Larry Wilson — a landscaper of 35 years who operates Lawrence Landscape Design in Yonkers and served as the former president of the New York State Turf and Landscape Association — told The Record that not only would the ban significantly increase the cost of buying, maintaining, and replacing electric equipment, but landscapers would be forced to spend more time on each yard, increasing a business’s overhead.
That cost would eventually land on the customer, warned Wilson, who also attended the public hearing.
“We have employees, we have insurance, we have a lot of overhead,” he said. “And we have to have a certain amount of work per day to be profitable … this definitely is going to slow us down.”
Wilson estimated this could double the cost of yard maintenance; Balsamo thought it might triple. One landscaper even suggested they might not be able to operate in Rye if a gas ban was passed.
Most of the landscapers at the City Council meeting and in conversation with The Record said that businesses operating legally were facing punishment for the behavior of unlicensed landscapers.

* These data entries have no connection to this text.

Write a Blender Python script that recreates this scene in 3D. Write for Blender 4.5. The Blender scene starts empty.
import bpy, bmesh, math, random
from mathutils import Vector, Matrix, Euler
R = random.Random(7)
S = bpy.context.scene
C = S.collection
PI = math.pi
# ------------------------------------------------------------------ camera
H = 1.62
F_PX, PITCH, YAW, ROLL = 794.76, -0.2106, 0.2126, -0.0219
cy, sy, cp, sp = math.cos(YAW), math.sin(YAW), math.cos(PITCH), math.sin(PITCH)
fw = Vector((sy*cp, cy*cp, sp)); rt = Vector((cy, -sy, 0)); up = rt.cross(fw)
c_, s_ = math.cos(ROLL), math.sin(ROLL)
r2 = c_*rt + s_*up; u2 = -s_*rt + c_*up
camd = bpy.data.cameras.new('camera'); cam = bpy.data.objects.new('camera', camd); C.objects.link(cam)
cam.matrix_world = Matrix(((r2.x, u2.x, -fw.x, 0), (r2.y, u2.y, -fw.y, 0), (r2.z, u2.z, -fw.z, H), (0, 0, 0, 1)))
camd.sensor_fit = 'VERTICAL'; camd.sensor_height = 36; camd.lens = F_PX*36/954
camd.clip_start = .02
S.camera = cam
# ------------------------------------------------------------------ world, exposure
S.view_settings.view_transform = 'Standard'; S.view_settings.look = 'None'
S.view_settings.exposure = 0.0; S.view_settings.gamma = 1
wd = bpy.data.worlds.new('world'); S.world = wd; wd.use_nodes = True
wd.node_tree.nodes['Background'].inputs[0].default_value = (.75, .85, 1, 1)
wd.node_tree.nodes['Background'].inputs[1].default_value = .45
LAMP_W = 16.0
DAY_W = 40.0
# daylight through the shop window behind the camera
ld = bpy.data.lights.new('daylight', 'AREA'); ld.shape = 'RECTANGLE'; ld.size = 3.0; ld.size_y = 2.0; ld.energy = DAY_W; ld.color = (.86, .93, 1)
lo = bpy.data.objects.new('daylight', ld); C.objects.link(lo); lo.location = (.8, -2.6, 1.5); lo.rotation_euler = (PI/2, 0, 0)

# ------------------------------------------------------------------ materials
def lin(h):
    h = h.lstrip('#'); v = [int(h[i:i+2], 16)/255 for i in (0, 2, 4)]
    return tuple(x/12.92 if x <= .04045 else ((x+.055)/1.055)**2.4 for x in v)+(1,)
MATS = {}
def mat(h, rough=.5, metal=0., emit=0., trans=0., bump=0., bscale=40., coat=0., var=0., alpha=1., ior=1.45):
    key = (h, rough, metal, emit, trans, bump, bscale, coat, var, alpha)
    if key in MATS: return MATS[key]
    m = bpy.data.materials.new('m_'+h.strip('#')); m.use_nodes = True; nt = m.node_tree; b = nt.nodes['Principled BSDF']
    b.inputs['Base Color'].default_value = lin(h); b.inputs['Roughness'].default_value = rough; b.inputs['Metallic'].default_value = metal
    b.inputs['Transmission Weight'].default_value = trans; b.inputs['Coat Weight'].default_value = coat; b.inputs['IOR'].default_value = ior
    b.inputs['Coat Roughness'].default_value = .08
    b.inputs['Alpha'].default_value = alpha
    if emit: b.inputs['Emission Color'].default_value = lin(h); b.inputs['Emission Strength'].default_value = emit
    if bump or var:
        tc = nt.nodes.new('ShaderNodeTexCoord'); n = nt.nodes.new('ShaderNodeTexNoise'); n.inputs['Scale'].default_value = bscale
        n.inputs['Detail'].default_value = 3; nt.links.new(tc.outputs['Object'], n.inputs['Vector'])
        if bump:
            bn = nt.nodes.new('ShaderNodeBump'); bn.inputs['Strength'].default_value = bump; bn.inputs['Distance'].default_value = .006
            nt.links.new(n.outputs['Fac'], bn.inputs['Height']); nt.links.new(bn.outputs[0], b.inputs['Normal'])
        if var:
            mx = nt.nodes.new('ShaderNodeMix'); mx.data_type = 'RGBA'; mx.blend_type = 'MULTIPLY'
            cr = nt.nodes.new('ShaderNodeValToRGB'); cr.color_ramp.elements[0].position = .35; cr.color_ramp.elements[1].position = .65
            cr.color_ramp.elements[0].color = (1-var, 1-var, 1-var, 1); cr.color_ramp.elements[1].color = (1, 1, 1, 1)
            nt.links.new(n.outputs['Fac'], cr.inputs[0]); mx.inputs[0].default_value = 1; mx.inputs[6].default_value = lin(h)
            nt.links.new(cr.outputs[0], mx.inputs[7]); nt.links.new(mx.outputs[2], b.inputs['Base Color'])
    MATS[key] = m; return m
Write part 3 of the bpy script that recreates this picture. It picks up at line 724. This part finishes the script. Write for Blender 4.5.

Instead of banning a piece of equipment they view as essential, many suggested that Rye should instead better enforce the law that already exists and focus on requiring workers to have the proper credentials.
Landscapers also expressed concerns about: the effect a full gas ban could have on drainage citywide, if workers don’t have the time to pay attention to the streets and curbs bordering the yards they work on; electric blowers’ use of rechargeable batteries, which have been known to start fires; and overall equity, when a licensed landscaper won’t use a gas-powered leaf blower while their neighbor’s unlicensed one does.
Similar bans on gas-powered leafblowers have been passed elsewhere in Westchester, including Scarsdale, White Plains, and Mamaroneck, but Balsamo said the gas blowers are still used regularly in those communities.
People are “taking a chance with getting a ticket,” he said.
The proposed legislation in Rye would include a $250 fine for a first offense, $1,500 for a second offense, and $2,500 to $10,000 for a third offense.
In 2025, Rye police doled out a record 586 leaf blower summonses, according to department data.
The council chose not to debate the issue on Wednesday night, instead agreeing to continue the public hearing on Feb. 11. This, Democratic Mayor Josh Nathan explained, allows more people to speak on the issue and grants the council more time “to consider all the different things you’ve said, ’cause that’s why you elected us.”
In the past, Nathan has indicated his own support of banning gas-powered leaf blowers, as have Democratic council members James Ward and Amy Kesavan.
Balsamo, for one, is concerned that those who legislate his livelihood don’t have the lived experience to truly understand the scope of the issue.
“The people that come up with these laws, they work in cubicles,” Balsamo said. “They don’t know what’s going on out here. We live out here. Our whole lives are out here.”